What the task asks: Copy each line that holds "objects".

= = = = =

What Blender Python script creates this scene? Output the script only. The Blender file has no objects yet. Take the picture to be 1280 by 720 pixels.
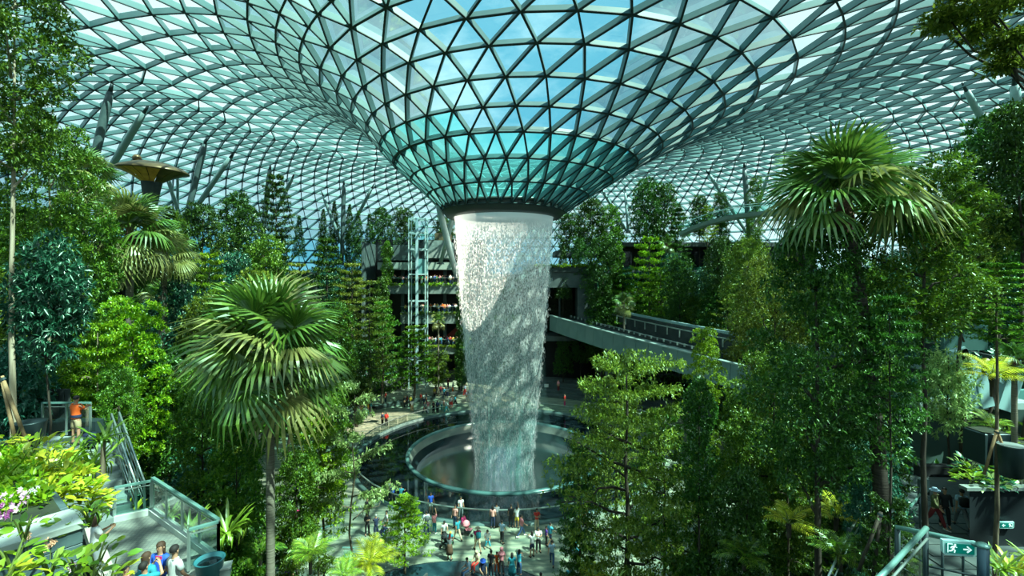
import bpy, bmesh, math, random
import numpy as np
from mathutils import Vector, Matrix

S = bpy.context.scene
COL = S.collection
PI = math.pi
F, HOR, EYE = 580.0, 350.0, 19.0          # focal length in pixels, horizon row, eye height over the plaza

# ------------------------------------------------------------------ camera
cd = bpy.data.cameras.new('camera')
cd.sensor_width = 36.0
cd.lens = 36.0 * F / 1280.0
cd.shift_y = -10.0 / 1280.0
cd.clip_start, cd.clip_end = 0.1, 600.0
cam = bpy.data.objects.new('camera', cd)
cam.location = (0, 0, EYE)
cam.rotation_euler = (PI / 2, 0, 0)
COL.objects.link(cam)
S.camera = cam

# ------------------------------------------------------------------ sky, sun, exposure
W = bpy.data.worlds.new('sky'); S.world = W
W.use_nodes = True
wn, wl = W.node_tree.nodes, W.node_tree.links
wn.clear()
w_out = wn.new('ShaderNodeOutputWorld'); w_bg = wn.new('ShaderNodeBackground')
w_tc = wn.new('ShaderNodeTexCoord'); w_map = wn.new('ShaderNodeMapping')
w_map.inputs['Scale'].default_value = (1.0, 1.0, 2.2)
w_no = wn.new('ShaderNodeTexNoise')
w_no.inputs['Scale'].default_value = 3.4; w_no.inputs['Detail'].default_value = 7.0; w_no.inputs['Roughness'].default_value = 0.58
w_cr = wn.new('ShaderNodeValToRGB')
w_cr.color_ramp.elements[0].position = 0.47; w_cr.color_ramp.elements[0].color = (0.035, 0.39, 0.56, 1)
w_cr.color_ramp.elements[1].position = 0.72; w_cr.color_ramp.elements[1].color = (0.54, 0.84, 0.90, 1)
wl.new(w_tc.outputs['Generated'], w_map.inputs[0]); wl.new(w_map.outputs[0], w_no.inputs['Vector'])
wl.new(w_no.outputs['Fac'], w_cr.inputs['Fac']); wl.new(w_cr.outputs['Color'], w_bg.inputs['Color'])
w_bg.inputs['Strength'].default_value = 1.0
wl.new(w_bg.outputs[0], w_out.inputs['Surface'])

sd = bpy.data.lights.new('sun', 'SUN'); sd.energy = 15.0; sd.angle = 0.01; sd.color = (1.0, 0.93, 0.74)
sun = bpy.data.objects.new('sun', sd)
sun.rotation_euler = Vector((-0.50, 0.30, -0.81)).to_track_quat('-Z', 'Y').to_euler()
COL.objects.link(sun)

S.view_settings.view_transform = 'Standard'
S.view_settings.look = 'None'
S.view_settings.gamma = 1.0
S.view_settings.use_curve_mapping = False
S.view_settings.exposure = 0.42
S.cycles.max_bounces = 7
S.cycles.diffuse_bounces = 3
S.cycles.glossy_bounces = 3
S.cycles.transmission_bounces = 4
S.cycles.transparent_max_bounces = 24
S.cycles.sample_clamp_indirect = 6.0

# ------------------------------------------------------------------ helpers
def at(px, py, d):
    """point seen at photo pixel (px,py) at distance d along the view axis"""
    return Vector(((px - 640) / F * d, d, EYE + (HOR - py) / F * d))

def atz(px, py, z):
    """point seen at photo pixel (px,py) on the level z"""
    return at(px, py, F * (EYE - z) / (py - HOR))

def lk(o, parent=None):
    COL.objects.link(o)
    if parent is not None:
        o.parent = parent
    return o

def tag(o, label=None, cat=None, group=None, kind=None):
    if label: o['label'] = label
    if cat: o['category'] = cat
    if group: o['group'] = group
    if kind: o['kind'] = kind
    return o

def empty(name, loc=(0, 0, 0), rz=0.0, parent=None):
    o = bpy.data.objects.new(name, None)
    o.location = loc; o.rotation_euler = (0, 0, rz); o.empty_display_size = 0.2
    return lk(o, parent)

class MB:
    """collects shapes and links them as one mesh object"""
    def __init__(s):
        s.v = []; s.f = []; s.m = []
    def add(s, verts, faces, mi=0):
        b = len(s.v)
        s.v += [tuple(p) for p in verts]
        s.f += [tuple(i + b for i in f) for f in faces]
        s.m += [mi] * len(faces)
        return s
    def box(s, c, size, rz=0.0, mi=0, mat=None, bev=0.0):
        hx, hy, hz = size[0] / 2, size[1] / 2, size[2] / 2
        if bev:
            b = min(bev, hx * .6, hy * .6, hz * .6)
            P = []
            for z, q in ((-hz, b), (-hz + b, 0), (hz - b, 0), (hz, b)):
                P += [(-hx + q, -hy + q, z), (hx - q, -hy + q, z), (hx - q, hy - q, z), (-hx + q, hy - q, z)]
            Fc = [(3, 2, 1, 0), (12, 13, 14, 15)]
            for k in range(3):
                for i in range(4):
                    j = (i + 1) % 4
                    Fc.append((k * 4 + i, k * 4 + j, k * 4 + 4 + j, k * 4 + 4 + i))
        else:
            P = [(x, y, z) for z in (-hz, hz) for (x, y) in ((-hx, -hy), (hx, -hy), (hx, hy), (-hx, hy))]
            Fc = [(3, 2, 1, 0), (4, 5, 6, 7), (0, 1, 5, 4), (1, 2, 6, 5), (2, 3, 7, 6), (3, 0, 4, 7)]
        M = mat if mat is not None else Matrix.Rotation(rz, 3, 'Z')
        c = Vector(c)
        return s.add([M @ Vector(p) + c for p in P], Fc, mi)
    def bar(s, a, b, w, h, mi=0, up=(0, 0, 1)):
        """box beam from a to b, w wide, h deep (centred)"""
        a, b, up = Vector(a), Vector(b), Vector(up)
        d = (b - a)
        if d.length < 1e-6: return s
        d.normalize()
        x = d.cross(up)
        if x.length < 1e-4: x = d.cross(Vector((0, 1, 0)))
        x.normalize(); u = x.cross(d).normalized()
        P = []
        for p in (a, b):
            P += [p - x * w / 2 - u * h / 2, p + x * w / 2 - u * h / 2, p + x * w / 2 + u * h / 2, p - x * w / 2 + u * h / 2]
        return s.add(P, [(3, 2, 1, 0), (4, 5, 6, 7), (0, 1, 5, 4), (1, 2, 6, 5), (2, 3, 7, 6), (3, 0, 4, 7)], mi)
    def tube(s, pts, rad, n=8, mi=0, cap=True):
        pts = [Vector(p) for p in pts]
        if not hasattr(rad, '__len__'): rad = [rad] * len(pts)
        P = []; Fc = []
        ref = Vector((0, 0, 1))
        for i, p in enumerate(pts):
            d = (pts[min(i + 1, len(pts) - 1)] - pts[max(i - 1, 0)]).normalized()
            x = d.cross(ref)
            if x.length < 0.2: x = d.cross(Vector((0, 1, 0)))
            x.normalize(); y = d.cross(x)
            P += [p + (x * math.cos(2 * PI * k / n) + y * math.sin(2 * PI * k / n)) * rad[i] for k in range(n)]
        for i in range(len(pts) - 1):
            for k in range(n):
                j = (k + 1) % n
                Fc.append((i * n + k, i * n + j, (i + 1) * n + j, (i + 1) * n + k))
        if cap:
            Fc.append(tuple(range(n))[::-1]); Fc.append(tuple((len(pts) - 1) * n + k for k in range(n)))
        return s.add(P, Fc, mi)
    def lathe(s, prof, c=(0, 0, 0), n=64, a0=0.0, a1=2 * PI, mi=0, sx=1.0, sy=1.0):
        full = abs(a1 - a0 - 2 * PI) < 1e-6
        m = n if full else n + 1
        P = []; Fc = []
        for r, z in prof:
            for k in range(m):
                t = a0 + (a1 - a0) * k / n
                P.append((c[0] + sx * r * math.cos(t), c[1] + sy * r * math.sin(t), c[2] + z))
        for i in range(len(prof) - 1):
            for k in range(n):
                j = (k + 1) % m
                Fc.append((i * m + k, i * m + j, (i + 1) * m + j, (i + 1) * m + k))
        return s.add(P, Fc, mi)
    def ball(s, c, r, n=10, mi=0, zs=1.0, ys=1.0):
        P = [(c[0], c[1], c[2] - r * zs)]; Fc = []
        h = n // 2
        for i in range(1, h):
            ph = -PI / 2 + PI * i / h
            for k in range(n):
                t = 2 * PI * k / n
                P.append((c[0] + r * math.cos(ph) * math.cos(t), c[1] + ys * r * math.cos(ph) * math.sin(t), c[2] + r * zs * math.sin(ph)))
        P.append((c[0], c[1], c[2] + r * zs)); L = len(P) - 1
        for k in range(n):
            j = (k + 1) % n
            Fc.append((0, 1 + j, 1 + k)); Fc.append((L, L - n + k, L - n + j))
            for i in range(h - 2):
                Fc.append((1 + i * n + k, 1 + i * n + j, 1 + (i + 1) * n + j, 1 + (i + 1) * n + k))
        return s.add(P, Fc, mi)
    def prism(s, outline, z0, z1, mi=0, M=None):
        n = len(outline)
        P = [Vector((x, y, z0)) for x, y in outline] + [Vector((x, y, z1)) for x, y in outline]
        if M is not None: P = [M @ p for p in P]
        Fc = [tuple(range(n))[::-1], tuple(range(n, 2 * n))] + [(i, (i + 1) % n, n + (i + 1) % n, n + i) for i in range(n)]
        return s.add(P, Fc, mi)
    def mesh(s, name, mats, smooth=False):
        me = bpy.data.meshes.new(name)
        me.from_pydata(s.v, [], s.f)
        for m in (mats if isinstance(mats, (list, tuple)) else [mats]): me.materials.append(m)
        if any(s.m): me.polygons.foreach_set('material_index', s.m)
        if smooth: me.polygons.foreach_set('use_smooth', [True] * len(s.f))
        me.update()
        return me
    def build(s, name, mats, parent=None, smooth=False, loc=None, rz=None):
        o = bpy.data.objects.new(name, s.mesh(name, mats, smooth))
        if loc is not None: o.location = loc
        if rz is not None: o.rotation_euler = (0, 0, rz)
        return lk(o, parent)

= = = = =

Answer to this exercise:
What Blender Python script creates this scene? Output the script only. The Blender file has no objects yet. Take the picture to be 1280 by 720 pixels.
cam = bpy.data.objects.new('camera', cd)
COL.objects.link(cam)
sun = bpy.data.objects.new('sun', sd)
COL.objects.link(sun)
    COL.objects.link(o)
    o = bpy.data.objects.new(name, None)
        o = bpy.data.objects.new(name, s.mesh(name, mats, smooth))